The Rite of Spring premiere: 100 years gone

One hundred years ago tonight, The Rite of Spring premiered in Paris. Why is that so noteworthy? Because it was the birth of modernism.

At least that’s what Brooks Landon taught us in his Modernist Fiction class at Iowa. We watched this Joffrey Ballet version (the first part is embedded below) in class and I remember being moved but completely baffled.

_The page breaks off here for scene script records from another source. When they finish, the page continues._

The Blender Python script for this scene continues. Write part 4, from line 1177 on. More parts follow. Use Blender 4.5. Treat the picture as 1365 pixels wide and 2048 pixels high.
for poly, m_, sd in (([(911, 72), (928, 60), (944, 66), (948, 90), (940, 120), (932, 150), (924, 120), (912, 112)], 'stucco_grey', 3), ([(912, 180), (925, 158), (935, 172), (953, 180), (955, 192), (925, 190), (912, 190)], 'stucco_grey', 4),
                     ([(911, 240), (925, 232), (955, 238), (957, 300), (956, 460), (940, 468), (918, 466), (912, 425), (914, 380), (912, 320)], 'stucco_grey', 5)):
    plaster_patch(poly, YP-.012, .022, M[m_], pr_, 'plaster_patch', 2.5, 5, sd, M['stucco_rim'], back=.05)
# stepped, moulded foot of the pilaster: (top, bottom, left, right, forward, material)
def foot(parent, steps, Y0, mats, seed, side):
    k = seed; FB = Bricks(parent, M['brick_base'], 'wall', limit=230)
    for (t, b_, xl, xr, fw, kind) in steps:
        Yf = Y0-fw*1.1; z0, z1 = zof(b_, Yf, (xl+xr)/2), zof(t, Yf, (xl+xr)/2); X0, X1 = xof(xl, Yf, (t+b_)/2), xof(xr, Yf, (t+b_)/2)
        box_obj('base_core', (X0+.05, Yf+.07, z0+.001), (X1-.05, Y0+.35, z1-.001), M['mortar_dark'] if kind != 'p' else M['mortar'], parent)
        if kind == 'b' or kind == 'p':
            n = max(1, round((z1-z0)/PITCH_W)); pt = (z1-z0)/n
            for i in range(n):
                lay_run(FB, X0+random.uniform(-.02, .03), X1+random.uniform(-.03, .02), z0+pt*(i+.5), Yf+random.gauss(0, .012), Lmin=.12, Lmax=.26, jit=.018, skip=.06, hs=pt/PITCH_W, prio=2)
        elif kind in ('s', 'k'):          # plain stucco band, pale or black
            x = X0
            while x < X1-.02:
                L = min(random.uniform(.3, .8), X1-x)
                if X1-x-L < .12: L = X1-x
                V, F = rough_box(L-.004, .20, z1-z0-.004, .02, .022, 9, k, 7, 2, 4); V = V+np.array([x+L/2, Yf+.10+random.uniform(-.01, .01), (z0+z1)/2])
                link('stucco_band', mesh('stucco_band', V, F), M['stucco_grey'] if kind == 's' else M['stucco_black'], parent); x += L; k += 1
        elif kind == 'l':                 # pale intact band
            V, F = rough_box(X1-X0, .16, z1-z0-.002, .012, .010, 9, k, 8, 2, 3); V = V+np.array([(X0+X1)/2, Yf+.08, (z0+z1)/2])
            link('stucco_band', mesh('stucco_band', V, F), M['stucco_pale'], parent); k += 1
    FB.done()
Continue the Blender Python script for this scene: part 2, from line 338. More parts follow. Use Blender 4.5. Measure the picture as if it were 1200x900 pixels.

To be honest, I am not keen on stage performances and am not a fan of modernism. What exactly is modernism? I have no clue. I may have known back in college, but I have since forgotten. A couple weeks ago I came to the conclusion that I am not a man of isms. When reading and writing, I have never found terms such as “modernism” or “post-modernism” to be useful. How can they be when I no longer remember what they mean? In a roundabout way, I guess that means I cannot not be a fan of modernism since I have no clue what it is. Regardless, I never dug much of the stuff that was considered modernist. Anyway…

Landon told us that The Rite of Spring was so controversial when it premiered that a riot broke out in the theater. There is, though, much debate about what happened that night. According to this BBC article, one account suggests that 40 people were arrested. But was there really a riot? If nothing else, Rite’s premiere is noteworthy for the animosity it created among the audience. Plus, it is very rare that one can pinpoint a date, location, and occasion as the beginning of an ideological and artistic movement (whatever the hell it is). “It happened here and then.” That is something very few people get to experience, and I have always wondered if the significance is palpable at the time or if it is gained afterward.